The Clinton campaign struck back at Mr. Trump, attacking his credibility as a critic of free trade and outsourcing on a conference call Tuesday afternoon. Senator Sherrod Brown of Ohio, a populist Democrat who is viewed as a potential running mate for Mrs. Clinton, accused Mr. Trump of hypocrisy for taking a hard line on trade while doing business himself in other countries.
“With all of his personal experience profiting from making products overseas, Trump’s the perfect expert to talk about outsourcing,” Mr. Brown said, reciting a list of Trump products, from suits to picture frames, that he said were made in other countries. “We know just in my state alone where Donald Trump could have gone to make these things,” he added.
And Mr. Trump drew a cold response from traditionally Republican-leaning interests as well for his heated attacks on international trade agreements. The U.S. Chamber of Commerce, which spends millions of dollars in federal elections, almost entirely in support of Republican candidates, criticized Mr. Trump’s speech on Twitter and claimed that his policies would hurt the economy.
“Even under best case scenario, Trump’s tariffs would strip us of at least 3.5 million jobs,” the group wrote in one Twitter message.
But in spite of such rebukes from Republican interests, Mr. Trump’s positions on trade remain some of his most constant and steadfast policies, ones he has been consistent on throughout his campaign.
At nearly every campaign rally, Mr. Trump has consistently knocked trade deals with China as unfair to the American worker, so frequently as to make his percussive pronunciation of China a hallmark of impersonators, and promised to impose heavy tariffs against the country as a way to even out the “deal.”
Mr. Trump appeared in his speech to pre-empt criticism from economists and business groups that have argued his policy proposals would lead to a damaging trade war with China and perhaps other countries.

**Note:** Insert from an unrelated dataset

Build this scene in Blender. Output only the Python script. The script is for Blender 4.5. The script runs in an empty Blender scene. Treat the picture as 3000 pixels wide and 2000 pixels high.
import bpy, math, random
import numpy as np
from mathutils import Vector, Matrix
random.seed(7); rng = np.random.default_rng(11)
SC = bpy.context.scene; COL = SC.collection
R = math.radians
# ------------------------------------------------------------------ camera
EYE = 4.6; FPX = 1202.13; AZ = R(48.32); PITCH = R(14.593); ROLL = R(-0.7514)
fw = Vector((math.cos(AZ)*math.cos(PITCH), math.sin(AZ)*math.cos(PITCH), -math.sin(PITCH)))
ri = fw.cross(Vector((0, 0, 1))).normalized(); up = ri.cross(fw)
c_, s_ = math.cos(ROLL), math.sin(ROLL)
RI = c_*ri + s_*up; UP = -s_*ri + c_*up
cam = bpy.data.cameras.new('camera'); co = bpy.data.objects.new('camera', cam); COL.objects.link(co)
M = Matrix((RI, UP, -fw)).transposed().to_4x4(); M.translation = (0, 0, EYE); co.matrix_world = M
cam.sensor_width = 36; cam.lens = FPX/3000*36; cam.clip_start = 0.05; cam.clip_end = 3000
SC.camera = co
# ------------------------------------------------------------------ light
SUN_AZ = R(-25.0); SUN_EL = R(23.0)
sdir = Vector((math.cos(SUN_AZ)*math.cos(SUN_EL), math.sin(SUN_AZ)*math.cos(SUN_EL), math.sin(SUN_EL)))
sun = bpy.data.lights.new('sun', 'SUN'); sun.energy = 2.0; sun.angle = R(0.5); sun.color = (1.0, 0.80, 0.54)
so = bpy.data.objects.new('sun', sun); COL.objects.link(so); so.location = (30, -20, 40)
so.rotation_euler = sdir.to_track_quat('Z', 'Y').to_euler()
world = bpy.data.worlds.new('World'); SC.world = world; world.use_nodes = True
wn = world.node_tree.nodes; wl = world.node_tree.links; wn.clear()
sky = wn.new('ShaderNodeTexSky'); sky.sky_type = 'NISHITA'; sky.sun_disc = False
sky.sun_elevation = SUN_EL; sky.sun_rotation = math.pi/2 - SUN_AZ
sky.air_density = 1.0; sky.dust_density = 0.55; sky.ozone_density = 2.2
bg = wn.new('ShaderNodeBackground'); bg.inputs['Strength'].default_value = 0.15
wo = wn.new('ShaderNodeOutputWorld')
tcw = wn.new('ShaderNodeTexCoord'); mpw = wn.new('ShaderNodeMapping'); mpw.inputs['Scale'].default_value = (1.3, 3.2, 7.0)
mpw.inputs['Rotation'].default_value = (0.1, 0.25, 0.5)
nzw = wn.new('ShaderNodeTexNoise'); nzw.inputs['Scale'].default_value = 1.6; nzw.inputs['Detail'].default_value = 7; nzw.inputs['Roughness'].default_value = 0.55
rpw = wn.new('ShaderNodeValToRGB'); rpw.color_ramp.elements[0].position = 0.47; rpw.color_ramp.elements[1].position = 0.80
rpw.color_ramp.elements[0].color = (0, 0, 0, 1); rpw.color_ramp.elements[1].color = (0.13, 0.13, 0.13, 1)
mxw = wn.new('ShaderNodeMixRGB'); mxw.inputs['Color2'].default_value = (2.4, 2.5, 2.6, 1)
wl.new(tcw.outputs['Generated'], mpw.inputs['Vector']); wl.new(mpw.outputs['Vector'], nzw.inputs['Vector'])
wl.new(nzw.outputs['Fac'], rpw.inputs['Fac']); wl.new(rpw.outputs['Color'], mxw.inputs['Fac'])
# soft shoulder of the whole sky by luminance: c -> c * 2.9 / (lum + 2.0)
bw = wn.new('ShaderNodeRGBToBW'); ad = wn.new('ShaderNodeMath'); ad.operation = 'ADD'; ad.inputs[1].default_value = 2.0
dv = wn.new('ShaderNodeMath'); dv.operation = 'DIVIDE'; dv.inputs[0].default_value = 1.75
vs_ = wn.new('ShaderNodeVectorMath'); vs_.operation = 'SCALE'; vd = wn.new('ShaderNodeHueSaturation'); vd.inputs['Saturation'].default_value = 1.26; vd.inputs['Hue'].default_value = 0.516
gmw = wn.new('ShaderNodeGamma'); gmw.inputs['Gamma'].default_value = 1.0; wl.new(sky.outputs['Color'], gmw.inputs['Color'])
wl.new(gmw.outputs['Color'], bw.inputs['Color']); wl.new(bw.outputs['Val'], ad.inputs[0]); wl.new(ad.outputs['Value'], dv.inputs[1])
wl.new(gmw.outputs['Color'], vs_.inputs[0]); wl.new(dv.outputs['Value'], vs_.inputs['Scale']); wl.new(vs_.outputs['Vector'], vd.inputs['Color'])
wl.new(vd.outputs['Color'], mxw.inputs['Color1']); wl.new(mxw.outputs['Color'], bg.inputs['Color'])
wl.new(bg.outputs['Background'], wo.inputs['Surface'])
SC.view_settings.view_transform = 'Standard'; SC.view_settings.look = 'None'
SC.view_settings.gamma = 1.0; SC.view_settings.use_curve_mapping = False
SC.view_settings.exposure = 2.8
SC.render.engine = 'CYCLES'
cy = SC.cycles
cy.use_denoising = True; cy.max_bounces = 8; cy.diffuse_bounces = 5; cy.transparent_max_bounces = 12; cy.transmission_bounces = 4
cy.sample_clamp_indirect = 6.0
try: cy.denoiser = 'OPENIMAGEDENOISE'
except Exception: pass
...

“We already have a trade war,” Mr. Trump told the crowd, departing from his prepared remarks. “And we’re losing, badly.”
Mr. Trump, who has struggled for months to win support from the conservative business community, planned to follow the speech with a fund-raiser in West Virginia hosted by the coal executive Robert E. Murray. He was also scheduled to address a rally in eastern Ohio, another crucial state in the general election and one that Mr. Trump lost in the primary to Gov. John Kasich.

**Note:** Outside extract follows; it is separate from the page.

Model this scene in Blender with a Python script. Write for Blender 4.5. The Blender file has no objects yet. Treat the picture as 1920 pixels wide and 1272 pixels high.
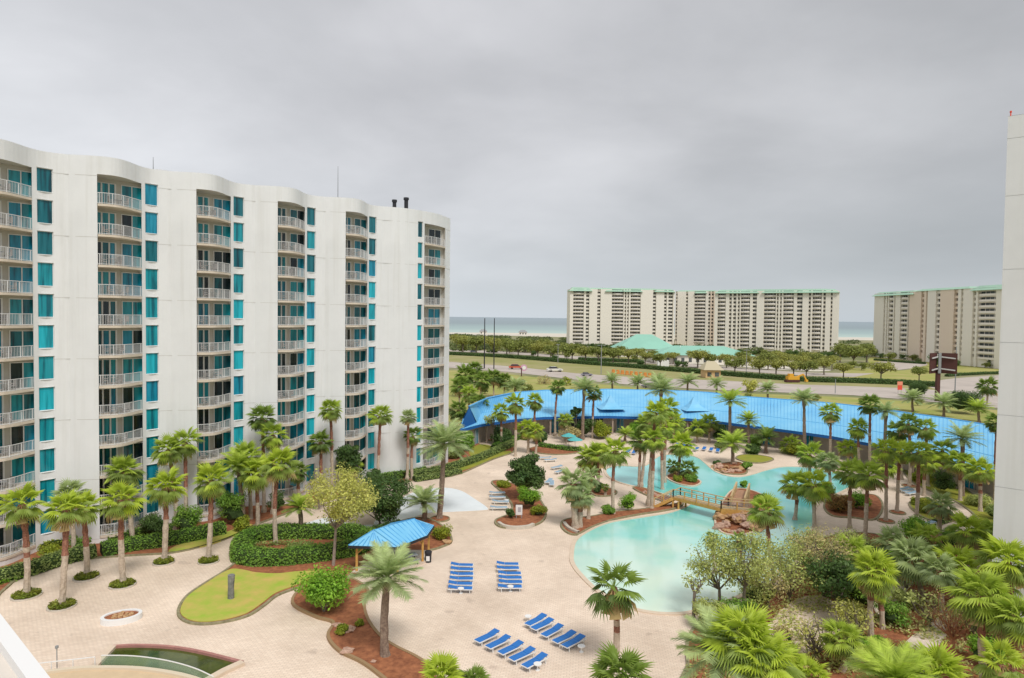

To win that state in November, Mr. Trump hopes to outflank Mrs. Clinton with economically distressed voters who may have voted Democratic in the past. Trade remains an issue that both resonates with Mr. Trump’s core supporters and stirs up populist voters across party lines.
In a nod to potential crossover voters, Mr. Trump quoted Mr. Sanders by name in criticizing Mrs. Clinton.
Though he dwelled at greatest length on what he described as the damaging economic consequences of globalization, Mr. Trump also laced his remarks with broader nationalist language, arguing that the United States would lose its sovereignty and national pride by negotiating too freely with the world.
“They get the expansion. We get the joblessness,” Mr. Trump said, of trade deals with foreign countries. “That’s the way it works — not going to happen anymore.”